Talvez eu esteja a ver mal, mas parece-me que esta invocação da ética e dos valores republicanos (ou monárquicos, dá igual) e da cidadania soa um pouco a retórica. É como o estudo dos Lusíadas do antigamente: era a melhor maneira de ficarmos a embirrar com aquilo.
Obrigado pelo esclarecimento, Júlia. E olhe que acho muito bem todas essas coisas.
Alguém aqui referiu a "religião e moral"...
Só me lembro de duas aulas: no preparatório (onde se abordava ao de leve a educação sexual - a sala estava apinhada!!!) e no liceu onde o padre nos fez questão de nos mostrar elogiosamente postais de soldados israelitas...
Do resto esqueci tudo. E olhem no que me tornei: uma doninha!
Cara Júlia
Cresci com essas normas no liceu D. Felipa de Lencastre e posteriormente no Rainha D. Leonor.
Em casa ninguém começava a comer antes dos Pais estarem à mesa e quando nos levantava-mos pedíamos licença para o fazer.

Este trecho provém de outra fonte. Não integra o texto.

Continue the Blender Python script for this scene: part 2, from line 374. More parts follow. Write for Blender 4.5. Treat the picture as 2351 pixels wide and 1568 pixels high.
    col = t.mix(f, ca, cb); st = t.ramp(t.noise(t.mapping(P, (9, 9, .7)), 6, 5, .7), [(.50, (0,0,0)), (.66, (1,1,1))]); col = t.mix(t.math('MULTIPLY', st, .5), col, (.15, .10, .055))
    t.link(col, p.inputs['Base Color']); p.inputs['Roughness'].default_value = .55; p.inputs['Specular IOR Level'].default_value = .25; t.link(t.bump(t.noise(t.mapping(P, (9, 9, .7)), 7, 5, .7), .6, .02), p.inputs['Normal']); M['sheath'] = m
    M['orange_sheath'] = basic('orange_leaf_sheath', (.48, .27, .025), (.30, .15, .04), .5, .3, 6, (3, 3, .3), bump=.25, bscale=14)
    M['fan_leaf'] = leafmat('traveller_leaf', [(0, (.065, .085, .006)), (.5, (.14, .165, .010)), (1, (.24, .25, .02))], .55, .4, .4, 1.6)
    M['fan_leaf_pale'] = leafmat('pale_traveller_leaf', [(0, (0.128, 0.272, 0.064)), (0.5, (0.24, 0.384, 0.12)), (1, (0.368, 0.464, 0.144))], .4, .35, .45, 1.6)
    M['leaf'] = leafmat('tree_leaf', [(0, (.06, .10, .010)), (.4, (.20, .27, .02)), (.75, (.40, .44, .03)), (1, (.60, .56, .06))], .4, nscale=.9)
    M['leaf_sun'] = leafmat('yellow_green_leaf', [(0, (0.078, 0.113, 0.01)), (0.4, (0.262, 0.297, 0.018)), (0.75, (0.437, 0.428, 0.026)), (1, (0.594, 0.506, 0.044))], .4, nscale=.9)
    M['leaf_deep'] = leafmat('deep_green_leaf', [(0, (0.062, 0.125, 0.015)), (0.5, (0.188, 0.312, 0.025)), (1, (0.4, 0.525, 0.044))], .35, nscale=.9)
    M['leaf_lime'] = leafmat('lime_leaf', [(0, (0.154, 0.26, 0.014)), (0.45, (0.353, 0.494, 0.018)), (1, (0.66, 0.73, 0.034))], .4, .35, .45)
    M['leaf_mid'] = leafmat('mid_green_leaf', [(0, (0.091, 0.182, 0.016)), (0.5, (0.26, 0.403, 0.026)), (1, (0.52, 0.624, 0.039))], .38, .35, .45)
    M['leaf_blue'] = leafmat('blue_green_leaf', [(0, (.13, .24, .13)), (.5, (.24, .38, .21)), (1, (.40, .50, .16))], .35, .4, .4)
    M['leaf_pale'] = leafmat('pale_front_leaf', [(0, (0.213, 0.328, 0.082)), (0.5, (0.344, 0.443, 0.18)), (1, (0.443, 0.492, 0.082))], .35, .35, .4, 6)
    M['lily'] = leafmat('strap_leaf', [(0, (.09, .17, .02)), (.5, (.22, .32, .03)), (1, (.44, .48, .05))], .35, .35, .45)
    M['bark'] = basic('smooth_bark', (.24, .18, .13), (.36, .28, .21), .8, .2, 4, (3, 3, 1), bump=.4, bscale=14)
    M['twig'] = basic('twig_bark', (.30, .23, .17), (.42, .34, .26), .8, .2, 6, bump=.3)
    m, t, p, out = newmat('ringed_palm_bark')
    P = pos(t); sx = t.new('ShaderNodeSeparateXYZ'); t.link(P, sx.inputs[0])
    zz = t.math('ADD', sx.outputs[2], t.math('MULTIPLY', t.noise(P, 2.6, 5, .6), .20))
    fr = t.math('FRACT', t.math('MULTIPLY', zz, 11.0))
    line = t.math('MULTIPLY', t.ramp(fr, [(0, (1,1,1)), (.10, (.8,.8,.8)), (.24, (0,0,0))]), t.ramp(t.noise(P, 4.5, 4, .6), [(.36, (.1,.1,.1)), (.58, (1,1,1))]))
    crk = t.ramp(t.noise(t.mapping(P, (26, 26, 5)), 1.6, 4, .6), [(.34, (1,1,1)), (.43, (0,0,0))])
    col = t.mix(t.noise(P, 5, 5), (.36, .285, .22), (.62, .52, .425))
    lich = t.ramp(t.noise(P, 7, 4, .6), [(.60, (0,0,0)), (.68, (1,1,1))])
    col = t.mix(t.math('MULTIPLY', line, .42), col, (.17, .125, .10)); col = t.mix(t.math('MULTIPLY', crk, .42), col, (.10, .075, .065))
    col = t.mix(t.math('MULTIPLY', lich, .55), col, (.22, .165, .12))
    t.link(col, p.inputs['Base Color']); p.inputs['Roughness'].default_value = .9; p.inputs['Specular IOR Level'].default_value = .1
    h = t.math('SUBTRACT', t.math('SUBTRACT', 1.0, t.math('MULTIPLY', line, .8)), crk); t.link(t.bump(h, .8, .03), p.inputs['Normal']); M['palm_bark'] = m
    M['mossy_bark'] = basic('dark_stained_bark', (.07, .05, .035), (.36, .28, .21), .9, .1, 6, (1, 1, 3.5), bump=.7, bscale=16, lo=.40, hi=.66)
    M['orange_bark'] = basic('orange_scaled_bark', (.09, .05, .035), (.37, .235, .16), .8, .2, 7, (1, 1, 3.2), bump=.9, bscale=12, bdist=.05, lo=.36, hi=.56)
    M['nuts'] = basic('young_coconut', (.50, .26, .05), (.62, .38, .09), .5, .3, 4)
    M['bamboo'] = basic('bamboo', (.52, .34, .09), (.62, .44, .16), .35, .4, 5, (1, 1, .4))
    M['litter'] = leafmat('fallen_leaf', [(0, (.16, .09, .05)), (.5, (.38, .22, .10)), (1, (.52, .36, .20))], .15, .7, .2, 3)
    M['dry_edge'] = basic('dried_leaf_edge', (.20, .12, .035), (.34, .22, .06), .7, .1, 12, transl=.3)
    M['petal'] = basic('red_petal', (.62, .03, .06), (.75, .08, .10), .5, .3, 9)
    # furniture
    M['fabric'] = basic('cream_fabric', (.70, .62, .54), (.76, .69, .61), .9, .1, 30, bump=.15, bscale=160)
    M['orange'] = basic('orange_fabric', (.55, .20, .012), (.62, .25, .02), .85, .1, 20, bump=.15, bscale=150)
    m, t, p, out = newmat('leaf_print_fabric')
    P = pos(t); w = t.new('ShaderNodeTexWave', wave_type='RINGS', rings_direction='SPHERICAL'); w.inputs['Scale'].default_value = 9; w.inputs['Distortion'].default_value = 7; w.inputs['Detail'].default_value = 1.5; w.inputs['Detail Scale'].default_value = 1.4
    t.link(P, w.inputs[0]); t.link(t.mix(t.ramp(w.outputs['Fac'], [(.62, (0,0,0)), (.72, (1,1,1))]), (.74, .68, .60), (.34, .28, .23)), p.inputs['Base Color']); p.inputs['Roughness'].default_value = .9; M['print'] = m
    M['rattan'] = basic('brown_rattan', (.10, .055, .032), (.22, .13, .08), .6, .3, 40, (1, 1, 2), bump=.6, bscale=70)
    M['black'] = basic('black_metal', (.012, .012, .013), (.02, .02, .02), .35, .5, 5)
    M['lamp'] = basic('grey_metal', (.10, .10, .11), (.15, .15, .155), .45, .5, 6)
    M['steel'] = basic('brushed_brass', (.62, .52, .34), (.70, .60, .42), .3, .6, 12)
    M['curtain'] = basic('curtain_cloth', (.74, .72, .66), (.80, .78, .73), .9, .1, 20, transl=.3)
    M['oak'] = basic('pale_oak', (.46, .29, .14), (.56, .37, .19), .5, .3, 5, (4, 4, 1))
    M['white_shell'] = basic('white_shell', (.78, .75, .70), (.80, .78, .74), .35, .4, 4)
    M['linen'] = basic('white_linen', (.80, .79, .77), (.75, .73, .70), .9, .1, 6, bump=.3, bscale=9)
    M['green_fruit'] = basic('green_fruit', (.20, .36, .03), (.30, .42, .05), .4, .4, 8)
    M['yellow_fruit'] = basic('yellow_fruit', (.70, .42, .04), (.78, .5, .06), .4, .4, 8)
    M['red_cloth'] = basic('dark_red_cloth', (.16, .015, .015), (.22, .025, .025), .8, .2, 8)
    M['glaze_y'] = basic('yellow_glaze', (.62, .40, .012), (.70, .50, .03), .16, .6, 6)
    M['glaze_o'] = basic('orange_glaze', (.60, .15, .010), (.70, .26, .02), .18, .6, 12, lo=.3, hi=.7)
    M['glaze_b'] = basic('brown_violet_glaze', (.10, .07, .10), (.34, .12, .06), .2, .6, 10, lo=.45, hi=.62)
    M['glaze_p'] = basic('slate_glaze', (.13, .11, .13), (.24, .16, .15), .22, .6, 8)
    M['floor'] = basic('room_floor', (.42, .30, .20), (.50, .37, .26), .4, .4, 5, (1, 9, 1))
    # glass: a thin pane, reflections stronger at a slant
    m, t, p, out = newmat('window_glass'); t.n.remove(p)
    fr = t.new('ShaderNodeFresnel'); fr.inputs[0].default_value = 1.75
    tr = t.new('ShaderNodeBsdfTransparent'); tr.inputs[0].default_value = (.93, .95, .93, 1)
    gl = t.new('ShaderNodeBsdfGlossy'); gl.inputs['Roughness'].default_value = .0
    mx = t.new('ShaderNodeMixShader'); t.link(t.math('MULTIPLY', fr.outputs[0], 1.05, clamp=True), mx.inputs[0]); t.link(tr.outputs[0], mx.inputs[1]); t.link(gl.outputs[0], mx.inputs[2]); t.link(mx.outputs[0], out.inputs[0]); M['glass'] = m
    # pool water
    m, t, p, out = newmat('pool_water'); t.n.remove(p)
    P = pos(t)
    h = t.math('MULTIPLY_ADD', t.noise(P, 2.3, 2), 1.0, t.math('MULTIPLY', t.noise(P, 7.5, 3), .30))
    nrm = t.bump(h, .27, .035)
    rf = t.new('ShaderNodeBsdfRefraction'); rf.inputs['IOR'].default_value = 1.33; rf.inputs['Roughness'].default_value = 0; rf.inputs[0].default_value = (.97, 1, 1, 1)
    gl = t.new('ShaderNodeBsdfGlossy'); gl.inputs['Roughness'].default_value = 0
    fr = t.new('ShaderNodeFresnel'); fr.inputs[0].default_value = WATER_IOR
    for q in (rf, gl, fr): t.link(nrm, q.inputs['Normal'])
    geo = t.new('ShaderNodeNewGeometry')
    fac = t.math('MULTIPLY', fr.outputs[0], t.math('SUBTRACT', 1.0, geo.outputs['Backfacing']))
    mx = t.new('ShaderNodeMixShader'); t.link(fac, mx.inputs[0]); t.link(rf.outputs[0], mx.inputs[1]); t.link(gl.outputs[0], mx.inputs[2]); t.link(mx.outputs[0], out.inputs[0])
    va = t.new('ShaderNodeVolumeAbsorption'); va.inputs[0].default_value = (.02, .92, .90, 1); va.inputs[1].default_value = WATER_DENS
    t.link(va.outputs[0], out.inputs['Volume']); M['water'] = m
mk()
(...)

Não me fizeram mal estas normas e considero que a escola me ajudou a ser uma pessoa mais correcta.
Hoje...bom, hoje, é melhor nem falar, porque os alunos até batem nos professores e estes têm medo de lá fora levarem mais dos pais dos meninos.
Em Portugal se vê que são mais educados, cultos e polidos, no Brasil está uma desgraça, depois da passagem do presidente apedeuta, que ainda não sabe concordar o artigo com o substantivo nem a pessoa com o verbo, o que será dessa geração Lula?
E que o ministro da educação faz o Kit Gay para ser distribuído nas escolas incentivando a pratica do homossexualismo.